▶ _Stated task_:
The data below holds the lines to copy: everything from the line containing "Reconstruct this image" to the line containing "interpolation_type='SMOOTHSTEP' if smooth", both ends included, set down exactly.

▶ _Exercise materials_:
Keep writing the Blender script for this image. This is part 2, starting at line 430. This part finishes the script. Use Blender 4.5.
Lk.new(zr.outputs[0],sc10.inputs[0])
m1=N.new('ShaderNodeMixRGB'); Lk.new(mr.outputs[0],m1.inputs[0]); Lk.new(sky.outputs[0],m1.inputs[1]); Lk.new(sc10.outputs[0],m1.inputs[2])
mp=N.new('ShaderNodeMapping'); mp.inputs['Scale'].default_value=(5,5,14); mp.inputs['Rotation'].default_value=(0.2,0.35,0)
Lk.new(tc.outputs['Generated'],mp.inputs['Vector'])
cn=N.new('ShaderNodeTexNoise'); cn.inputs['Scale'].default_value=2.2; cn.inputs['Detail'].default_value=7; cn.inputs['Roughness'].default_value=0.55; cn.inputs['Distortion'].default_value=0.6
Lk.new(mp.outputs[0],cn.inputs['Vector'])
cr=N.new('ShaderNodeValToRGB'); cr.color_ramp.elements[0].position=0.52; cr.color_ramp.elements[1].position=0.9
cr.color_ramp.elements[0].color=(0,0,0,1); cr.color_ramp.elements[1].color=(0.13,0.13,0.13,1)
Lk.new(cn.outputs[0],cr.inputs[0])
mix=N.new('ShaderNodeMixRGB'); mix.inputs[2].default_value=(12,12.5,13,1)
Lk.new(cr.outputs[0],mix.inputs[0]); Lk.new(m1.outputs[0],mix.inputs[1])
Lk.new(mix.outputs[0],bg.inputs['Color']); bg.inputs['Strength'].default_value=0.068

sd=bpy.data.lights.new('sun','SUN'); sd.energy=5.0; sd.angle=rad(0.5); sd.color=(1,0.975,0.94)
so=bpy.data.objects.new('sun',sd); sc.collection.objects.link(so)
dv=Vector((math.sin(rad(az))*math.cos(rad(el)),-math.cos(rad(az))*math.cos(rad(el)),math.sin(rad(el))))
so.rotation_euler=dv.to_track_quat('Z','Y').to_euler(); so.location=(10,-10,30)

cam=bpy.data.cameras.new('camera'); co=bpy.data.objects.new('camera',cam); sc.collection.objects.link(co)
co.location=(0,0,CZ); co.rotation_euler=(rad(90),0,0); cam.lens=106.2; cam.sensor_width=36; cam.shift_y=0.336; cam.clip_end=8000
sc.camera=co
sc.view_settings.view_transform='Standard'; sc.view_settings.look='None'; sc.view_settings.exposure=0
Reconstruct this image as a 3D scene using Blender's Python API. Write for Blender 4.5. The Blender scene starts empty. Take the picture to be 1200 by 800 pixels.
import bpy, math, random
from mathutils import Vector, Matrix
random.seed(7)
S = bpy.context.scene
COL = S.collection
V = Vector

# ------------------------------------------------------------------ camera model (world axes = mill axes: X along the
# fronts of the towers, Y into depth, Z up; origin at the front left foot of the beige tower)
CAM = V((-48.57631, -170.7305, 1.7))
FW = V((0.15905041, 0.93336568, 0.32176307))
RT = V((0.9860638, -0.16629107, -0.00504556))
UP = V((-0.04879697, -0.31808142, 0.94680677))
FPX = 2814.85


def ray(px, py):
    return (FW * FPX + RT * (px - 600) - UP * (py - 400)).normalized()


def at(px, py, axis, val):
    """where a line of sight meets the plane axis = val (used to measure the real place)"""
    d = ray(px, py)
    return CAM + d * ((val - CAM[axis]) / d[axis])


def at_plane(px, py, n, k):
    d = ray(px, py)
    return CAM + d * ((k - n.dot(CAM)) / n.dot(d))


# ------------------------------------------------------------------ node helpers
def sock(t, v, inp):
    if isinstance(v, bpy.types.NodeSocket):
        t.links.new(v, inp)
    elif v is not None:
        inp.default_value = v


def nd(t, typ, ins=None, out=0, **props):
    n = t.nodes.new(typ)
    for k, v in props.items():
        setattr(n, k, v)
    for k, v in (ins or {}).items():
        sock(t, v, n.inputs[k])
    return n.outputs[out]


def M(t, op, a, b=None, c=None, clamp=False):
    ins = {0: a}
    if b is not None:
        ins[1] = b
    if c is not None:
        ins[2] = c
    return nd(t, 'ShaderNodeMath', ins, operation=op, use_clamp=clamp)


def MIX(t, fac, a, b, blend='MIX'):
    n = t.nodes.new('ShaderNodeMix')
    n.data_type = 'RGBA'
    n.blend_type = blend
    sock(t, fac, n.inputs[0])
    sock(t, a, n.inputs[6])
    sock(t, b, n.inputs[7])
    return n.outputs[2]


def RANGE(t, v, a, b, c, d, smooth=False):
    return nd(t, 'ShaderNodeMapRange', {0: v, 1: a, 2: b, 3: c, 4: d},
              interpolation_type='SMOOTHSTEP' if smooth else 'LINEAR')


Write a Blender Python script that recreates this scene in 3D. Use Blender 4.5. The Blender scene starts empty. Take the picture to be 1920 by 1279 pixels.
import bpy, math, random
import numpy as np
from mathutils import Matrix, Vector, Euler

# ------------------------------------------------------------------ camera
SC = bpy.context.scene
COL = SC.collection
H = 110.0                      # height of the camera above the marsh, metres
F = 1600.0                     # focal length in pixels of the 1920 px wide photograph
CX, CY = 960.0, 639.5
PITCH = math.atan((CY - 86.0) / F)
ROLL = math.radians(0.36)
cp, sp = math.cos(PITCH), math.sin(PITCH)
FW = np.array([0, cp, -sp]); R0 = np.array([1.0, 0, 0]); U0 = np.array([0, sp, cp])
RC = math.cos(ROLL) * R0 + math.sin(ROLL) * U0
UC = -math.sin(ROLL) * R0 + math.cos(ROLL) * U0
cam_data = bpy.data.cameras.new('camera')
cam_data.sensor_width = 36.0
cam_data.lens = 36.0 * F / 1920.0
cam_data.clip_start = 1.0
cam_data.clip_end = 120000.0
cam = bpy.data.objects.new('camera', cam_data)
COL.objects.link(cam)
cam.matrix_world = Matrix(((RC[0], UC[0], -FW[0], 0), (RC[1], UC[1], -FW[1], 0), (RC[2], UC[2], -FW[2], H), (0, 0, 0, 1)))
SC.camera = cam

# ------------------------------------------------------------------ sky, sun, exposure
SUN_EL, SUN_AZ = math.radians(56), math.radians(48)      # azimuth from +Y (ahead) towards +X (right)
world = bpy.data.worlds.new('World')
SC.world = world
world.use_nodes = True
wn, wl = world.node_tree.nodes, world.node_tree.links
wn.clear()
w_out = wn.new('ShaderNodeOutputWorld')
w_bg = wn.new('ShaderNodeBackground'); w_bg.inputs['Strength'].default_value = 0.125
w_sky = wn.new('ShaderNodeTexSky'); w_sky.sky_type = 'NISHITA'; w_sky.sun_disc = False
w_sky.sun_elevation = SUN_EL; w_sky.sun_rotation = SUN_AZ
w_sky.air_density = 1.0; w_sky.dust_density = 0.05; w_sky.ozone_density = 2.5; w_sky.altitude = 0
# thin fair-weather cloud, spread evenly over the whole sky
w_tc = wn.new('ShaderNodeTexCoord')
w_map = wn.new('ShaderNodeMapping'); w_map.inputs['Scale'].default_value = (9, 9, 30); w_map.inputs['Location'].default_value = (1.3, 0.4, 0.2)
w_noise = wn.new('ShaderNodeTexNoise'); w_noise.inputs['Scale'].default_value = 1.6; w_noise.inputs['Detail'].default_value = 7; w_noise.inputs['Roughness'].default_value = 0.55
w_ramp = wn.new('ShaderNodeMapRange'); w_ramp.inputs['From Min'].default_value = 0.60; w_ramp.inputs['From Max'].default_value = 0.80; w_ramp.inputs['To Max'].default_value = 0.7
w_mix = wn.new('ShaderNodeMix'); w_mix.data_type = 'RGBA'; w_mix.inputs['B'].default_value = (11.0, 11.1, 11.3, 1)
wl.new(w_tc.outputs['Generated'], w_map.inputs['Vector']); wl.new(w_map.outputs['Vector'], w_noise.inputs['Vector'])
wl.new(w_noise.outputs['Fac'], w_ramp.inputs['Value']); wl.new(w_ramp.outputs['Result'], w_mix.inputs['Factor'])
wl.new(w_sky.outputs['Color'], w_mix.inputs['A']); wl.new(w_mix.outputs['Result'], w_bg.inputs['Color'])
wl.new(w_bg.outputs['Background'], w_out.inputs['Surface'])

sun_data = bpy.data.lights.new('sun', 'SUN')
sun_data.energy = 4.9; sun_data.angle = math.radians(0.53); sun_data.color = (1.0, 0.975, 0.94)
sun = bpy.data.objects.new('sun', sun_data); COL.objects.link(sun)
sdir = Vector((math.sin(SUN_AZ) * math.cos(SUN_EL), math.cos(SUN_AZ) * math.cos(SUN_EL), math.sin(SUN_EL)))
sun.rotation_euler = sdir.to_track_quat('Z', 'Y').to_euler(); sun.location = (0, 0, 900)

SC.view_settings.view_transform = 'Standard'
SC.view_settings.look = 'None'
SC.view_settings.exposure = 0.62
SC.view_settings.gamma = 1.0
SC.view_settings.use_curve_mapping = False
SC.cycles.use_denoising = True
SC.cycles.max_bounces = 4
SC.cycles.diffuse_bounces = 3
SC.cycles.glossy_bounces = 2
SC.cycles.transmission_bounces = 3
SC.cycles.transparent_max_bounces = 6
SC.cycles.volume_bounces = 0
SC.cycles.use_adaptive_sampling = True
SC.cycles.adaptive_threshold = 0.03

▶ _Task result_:
Reconstruct this image as a 3D scene using Blender's Python API. Write for Blender 4.5. The Blender scene starts empty. Take the picture to be 1200 by 800 pixels.
import bpy, math, random
from mathutils import Vector, Matrix
random.seed(7)
S = bpy.context.scene
COL = S.collection
V = Vector

# ------------------------------------------------------------------ camera model (world axes = mill axes: X along the
# fronts of the towers, Y into depth, Z up; origin at the front left foot of the beige tower)
CAM = V((-48.57631, -170.7305, 1.7))
FW = V((0.15905041, 0.93336568, 0.32176307))
RT = V((0.9860638, -0.16629107, -0.00504556))
UP = V((-0.04879697, -0.31808142, 0.94680677))
FPX = 2814.85


def ray(px, py):
    return (FW * FPX + RT * (px - 600) - UP * (py - 400)).normalized()


def at(px, py, axis, val):
    """where a line of sight meets the plane axis = val (used to measure the real place)"""
    d = ray(px, py)
    return CAM + d * ((val - CAM[axis]) / d[axis])


def at_plane(px, py, n, k):
    d = ray(px, py)
    return CAM + d * ((k - n.dot(CAM)) / n.dot(d))


# ------------------------------------------------------------------ node helpers
def sock(t, v, inp):
    if isinstance(v, bpy.types.NodeSocket):
        t.links.new(v, inp)
    elif v is not None:
        inp.default_value = v


def nd(t, typ, ins=None, out=0, **props):
    n = t.nodes.new(typ)
    for k, v in props.items():
        setattr(n, k, v)
    for k, v in (ins or {}).items():
        sock(t, v, n.inputs[k])
    return n.outputs[out]


def M(t, op, a, b=None, c=None, clamp=False):
    ins = {0: a}
    if b is not None:
        ins[1] = b
    if c is not None:
        ins[2] = c
    return nd(t, 'ShaderNodeMath', ins, operation=op, use_clamp=clamp)


def MIX(t, fac, a, b, blend='MIX'):
    n = t.nodes.new('ShaderNodeMix')
    n.data_type = 'RGBA'
    n.blend_type = blend
    sock(t, fac, n.inputs[0])
    sock(t, a, n.inputs[6])
    sock(t, b, n.inputs[7])
    return n.outputs[2]


def RANGE(t, v, a, b, c, d, smooth=False):
    return nd(t, 'ShaderNodeMapRange', {0: v, 1: a, 2: b, 3: c, 4: d},
              interpolation_type='SMOOTHSTEP' if smooth else 'LINEAR')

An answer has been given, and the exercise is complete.